Conte potrebbe quindi decidere di evitare l’incidente in aula. Se infatti si trovasse a dare le dimissioni dopo una bocciatura del Senato, il presidente del Consiglio indebolirebbe le proprie possibilità di ottenere un nuovo incarico dal capo dello Stato Sergio Mattarella.
C’è poi una seconda ragione (collegata alla prima). La formazione di un nuovo governo potrebbe in realtà attirare più facilmente nuove adesioni, e non di parlamentari sparsi ma di un polo centrista, legittimato come forza politica all’interno della coalizione. Il suggerimento è arrivato al presidente del Consiglio anche da Bruno Tabacci, deputato del Centro democratico, che ha cercato invano di raccogliere nuove truppe a sostegno del governo. Secondo Tabacci, il premier dovrebbe cercare di formare un nuovo esecutivo con «personalità autorevoli» e a quel punto «chiamare tutte le forze politiche alle proprie responsabilità».
Un governo di unità nazionale?
Secondo i retroscena del Corriere della sera, dopo le eventuali dimissioni di Conte, non sarebbe da escludere un «governo di salvezza nazionale» o «governo di interesse nazionale», in una forma ridotta: un governo Conte ter allargato non a tutte le forze politiche ma alla parte più moderata del centrodestra e forse al partito di Matteo Renzi.
Proprio su Italia viva, però, la maggioranza non ha una posizione univoca.

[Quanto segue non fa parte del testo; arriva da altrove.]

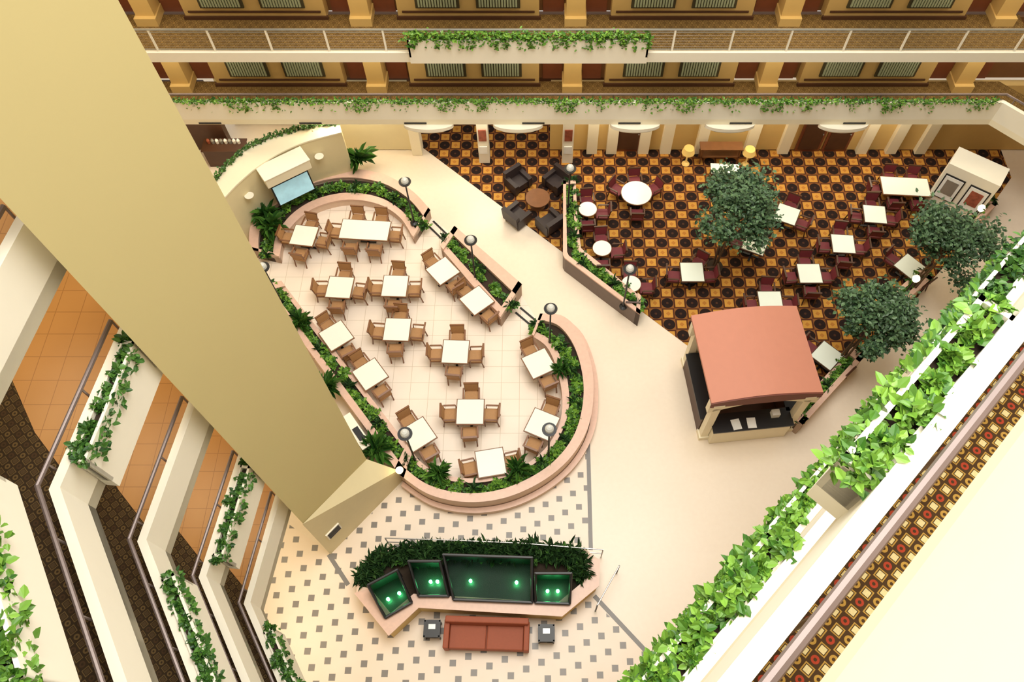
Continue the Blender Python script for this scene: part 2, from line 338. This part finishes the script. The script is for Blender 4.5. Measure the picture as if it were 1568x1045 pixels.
for px,py,rot,ds in ((698,541,-8,A4),(780,660,-4,A4),(907,657,-2,A4),(912,757,-2,A4),(1046,808,-2,A4),(1080,946,0,A4),
    (772,771,37,(90,270)),(850,860,37,(90,270)),(960,998,35,(90,270)),(1017,622,40,(90,270)),(1095,690,40,(90,270)),(1238,835,27,(90,270)),(1245,975,-24,(90,270)),(1127,1063,10,(0,180))):
    place_set(px,py,rot,ds,tb,ch,TZ)
place_set(838,528,-4,((-.45,.68,90),(.45,.68,90),(-.45,-.68,270),(.45,-.68,270),(-1.1,0,180),(1.1,0,0)),tb2,ch,TZ)
for px,py,rot,ds in ((1590,625,0,(0,180,60)),(1735,560,-25,(180,)),(1808,492,-25,(90,0)),(1860,628,0,A4),(1937,560,-4,A4),(2010,492,-6,A4),(2090,612,40,(90,270)),(1770,692,0,(90,0,180)),(1900,817,45,(90,270)),(2250,430,-30,(180,90))):
    place_set(px,py,rot,ds,tsm,chb,.012,.64)
place_set(2080,428,-4,((-.45,.66,90),(.45,.66,90),(-.45,-.66,270),(.45,-.66,270),(-1.1,0,180)),tb2,chb,.012)
place_set(1462,443,0,(30,90,150,270),tr,chb,.012,.82)
for q in ((1350,480),(1383,570),(1450,652)): place_set(*q,0,(90,270,0),trs,chb,.012,.58)
g=MB(); g.box((0,0,.45),(1.0,.42,.9),'dark_brown'); g.box((0,0,.92),(1.1,.5,.04),'tabletop')
inst('serving_counter',g.mesh('serving_counter'),(*plan(1665,390,.9),.012),-.05)
# lounge
g=MB(); g.lathe([(.3,0),(.3,.05),(.08,.08),(.08,.4),(.45,.42),(.47,.44),(.47,.48)],(0,0,0),'wood_edge',28); g.obj('coffee_table').location=(*plan(1235,456,.45),.012)
g=MB(); g.box((0,0,.28),(.5,.6,.3),'leather_dark'); g.box((0,.33,.5),(.8,.18,.62),'leather_dark',0,-.12); 
for x in (-1,1):
    g.box((x*.34,0,.36),(.17,.72,.46),'leather_dark')
    for y in (-1,1): g.box((x*.32,y*.28,.06),(.06,.06,.13),'wood_dark')
acm=g.mesh('club_armchair')
for q,a in (((1190,412),130),((1277,412),45),((1188,490),225),((1262,505),-50)): inst('club_armchair',acm,(*plan(*q,.5),.012),R(a-90))
# ---------------------------------------------------------------- trees
def tree(px,py,cz,r,seed):
    x,y=plan(px,py,cz); k=np.random.default_rng(seed); g=MB(); bx=x-.25; by=y-.1
    g.lathe([(.3,0),(.3,.03),(.22,.05)],(bx,by,.012),'soil')
    for j in range(3): g.tube([(bx+.08*math.cos(j*2.1),by+.08*math.sin(j*2.1),.05),(bx+.1*math.cos(j*2.1+1),by+.1*math.sin(j*2.1+1),1.1),(x+.12*math.cos(j*2.1),y+.12*math.sin(j*2.1),cz-.4)],.045,'bark',7,.03)
    cen=[]; rad=[]
    for i in range(32):
        a=k.uniform(0,6.28); e=k.uniform(-.45,1.35); rr=r*k.uniform(.35,.95); c=np.array((x+rr*math.cos(a)*math.cos(e),y+rr*math.sin(a)*math.cos(e),cz+rr*.85*math.sin(e))); cen.append(c); rad.append(r*k.uniform(.08,.19))
        if i<14: g.tube([(x,y,cz-.9+.05*i),tuple((np.array((x,y,cz-.3))+c)/2),tuple(c)],.025,'bark',5,.01)
    P=np.concatenate([c+k.normal(0,q,(int(900*q/r+60),3)) for c,q in zip(cen,rad)]); o=g.obj('ficus_tree')
    foliage('leaves',P,.14,'leaf_tree',up=.1,parent=o)
tree(1702,480,3.3,1.55,1); tree(2185,560,3.2,1.45,2); tree(2012,735,3.0,1.3,3)
# ---------------------------------------------------------------- kiosk
g=MB(); x0,x1,y0,y1=5.32,8.15,10.05,12.75
for x,y in ((x0,y0),(x1,y0),(x0,y1),(x1,y1)): g.box((x,y,1.4),(.24,.24,2.8),'white_warm'); g.box((x,y,.1),(.34,.34,.2),'white_warm'); g.box((x,y,2.6),(.34,.34,.2),'white_warm')
g.box(((x0+x1)/2,y0-.12,.5),(x1-x0-.3,.4,.98),'white_warm'); g.box(((x0+x1)/2,y0-.05,1.02),(x1-x0-.2,.65,.06),'black')
for x in (x0,x1): g.box((x,(y0+y1)/2,.5),(.3,y1-y0-.3,.98),'dark_brown'); g.box((x,(y0+y1)/2,1.02),(.45,y1-y0-.3,.06),'black')
g.box(((x0+x1)/2,y1,1.2),(x1-x0-.3,.12,2.4),'white_warm'); g.box(((x0+x1)/2,y1-.3,.9),(x1-x0-.8,.45,.08),'wood_dark'); g.box(((x0+x1)/2,11.2,.02),(2.5,2.6,.03),'dark_brown')
N=16; a0,a1=x0-.28,x1+.32
def arc(t): return 2.8+.22*math.sin(math.pi*t)
for i in range(N):
    t0,t1=i/N,(i+1)/N; xa,xb=a0+(a1-a0)*t0,a0+(a1-a0)*t1; za,zb=arc(t0),arc(t1); ya,yb=y0-.12,y1+.25
    def hexa(ya,yb,la,lb,ha,hb,m): g.add([(xa,ya,la),(xb,ya,lb),(xb,yb,lb),(xa,yb,la),(xa,ya,ha),(xb,ya,hb),(xb,yb,hb),(xa,yb,ha)],[(3,2,1,0),(4,5,6,7),(0,1,5,4),(2,3,7,6),(1,2,6,5),(3,0,4,7)],m)
    hexa(ya,yb,za,zb,za+.1,zb+.1,'roof_salmon'); hexa(ya-.04,ya,2.62,2.62,za+.08,zb+.08,'roof_red'); hexa(yb-.12,yb-.05,2.7,2.7,za,zb,'roof_red')
    sa,sb=2.15+.45*math.sin(math.pi*t0),2.15+.45*math.sin(math.pi*t1); hexa(ya+.0,ya+.2,sa,sb,2.75,2.75,'white_warm'); hexa(yb-.35,yb-.15,sa,sb,2.75,2.75,'white_warm')
for x in (x0,x1): g.box((x,(y0+y1)/2,2.68),(.2,y1-y0,.22),'white_warm')
g.box((6.2,y0-.15,1.06),(.28,.36,.02),'paper',.1); g.box((6.7,y0-.15,1.06),(.28,.36,.02),'paper',-.05); g.box((7.5,y0+.05,1.15),(.25,.2,.25),'paper'); 
for i in range(6): g.lathe([(.06,0),(.07,.2),(.04,.28)],(6+i*.28,y1-.3,.95),random.choice(['paper','sofa_rust','steel']),10)
g.spin(6.75,11.4,R(6)); g.obj('coffee_kiosk')
# ---------------------------------------------------------------- fountain planter + sofa
g=MB(); z=.85
fo=[plan(*p,z) for p in ((818,1362),(893,1455),(960,1393),(1290,1413),(1372,1345),(1374,1285))]
fi=[plan(*p,z) for p in ((850,1352),(897,1410),(950,1365),(1282,1385),(1342,1335),(1345,1285))]
back=[plan(*p,z) for p in ((1345,1262),(1000,1258),(875,1258),(822,1335))]
g.strip(fo,fi,0.01,z-.06,'gold_wall'); g.strip(lerp(fo,fi,-.15),fi,z-.06,z,'ledge'); g.prism(fi+back,0.01,.6,'soil')
g.strip([fo[-1]]+back+[fo[0]],[fi[-1]]+[(p[0]*.99-.02,p[1]-.15) for p in back]+[fi[0]],.01,z-.02,'planter_face')
g.obj('fountain_planter')
def pane(corners,bulbs):
    g=MB(); Q=[plan(*c,zz) for c,zz in zip(corners,(1.45,1.45,.95,.95))]; P=[Vector((*q,zz)) for q,zz in zip(Q,(1.45,1.45,.95,.95))]
    lo=[Vector((p.x,p.y,.62)) for p in P]
    g.add([p-Vector((0,0,.02)) for p in P]+[p for p in P],[(3,2,1,0),(4,5,6,7)],'glass')
    for i in range(4): g.tube([P[i],P[(i+1)%4]],.045,'black',6); g.tube([lo[i],P[i]],.035,'black',6)
    for i in range(4): g.add([P[i]-Vector((0,0,.03)),P[(i+1)%4]-Vector((0,0,.03)),lo[(i+1)%4],lo[i]],[(0,1,2,3)],'pool')
    g.add([p+Vector((0,0,.02)) for p in lo],[(0,1,2,3)[::-1]],'pool')
    c=sum(lo,Vector())/4; d=(P[1]-P[0]).normalized()
    for k in bulbs:
        q=c+d*k; g.lathe([(.03,0),(.045,.03),(.02,.06)],(q.x,q.y,.65),'green_glow',10)
        l=bpy.data.lights.new('fountain_light','POINT'); l.energy=9; l.color=(.12,1,.35); l.shadow_soft_size=.05; o=bpy.data.objects.new('fountain_light',l); o.location=q+Vector((0,.0,.18)); bpy.context.collection.objects.link(o)
    g.obj('fountain_basin')
pane(((845,1345),(912,1310),(945,1385),(885,1420)),(-.15,.2)); pane(((938,1290),(1010,1290),(1030,1370),(962,1370)),(0,.2)); pane(((1018,1275),(1222,1282),(1222,1385),(1042,1378)),(-.6,.75)); pane(((1230,1318),(1312,1318),(1308,1388),(1230,1385)),(-.15,.15))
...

Il Partito democratico non esclude un’apertura. «Ora Renzi dimostri effettivamente di avere il senso non dell’errore ma un po’ del salto nel buio che lui ha procurato e incominci in Parlamento a dare qualche segnale, se ci sono delle aperture», ha detto Goffredo Bettini, consigliere del segretario Pd Nicola Zingaretti e sostenitore del premier Conte, intervistato a Omnibus su La7.
Al momento non sembra delle stesso avviso il Movimento 5 stelle. «Renzi? Chi è il problema non può essere la soluzione, non è una questione personale ma di affidabilità politica», ha commentato il ministro allo Sviluppo economico Stefano Patuanelli al termine di un incontro fra il governo e Confindustria a Palazzo Chigi, il 25 gennaio. Sulla stessa linea anche l’ex capo politico Luigi Di Maio che, ospite Mezz’ora in più su Rai 3 il 24 gennaio, ha detto (min. 26: 16): «Conte ha detto chiaramente che se Renzi avesse staccato la fiducia al governo, non ci sarebbe stata la possibilità di riparlarci».
In conclusione
La crisi di governo non si è conclusa, anzi: proprio nelle prossime ore potrebbe aprirsi formalmente con le dimissioni del presidente del Consiglio Giuseppe Conte.
Il premier la settimana scorsa ha ottenuto la fiducia delle camere ma con numeri troppo incerti e una maggioranza instabile.
Dopo un tentativo fallito di attirare nuovi parlamentari nel perimetro della maggioranza, Conte si trova a dover valutare seriamente le dimissioni. Principalmente per due motivi: da una parte, evitare il voto sulla relazione sulla giustizia del ministro Bonafede, mercoledì 27. Dall’altra, convincere nuove forze politiche ad appoggiarlo davanti alla prospettiva di un nuovo esecutivo.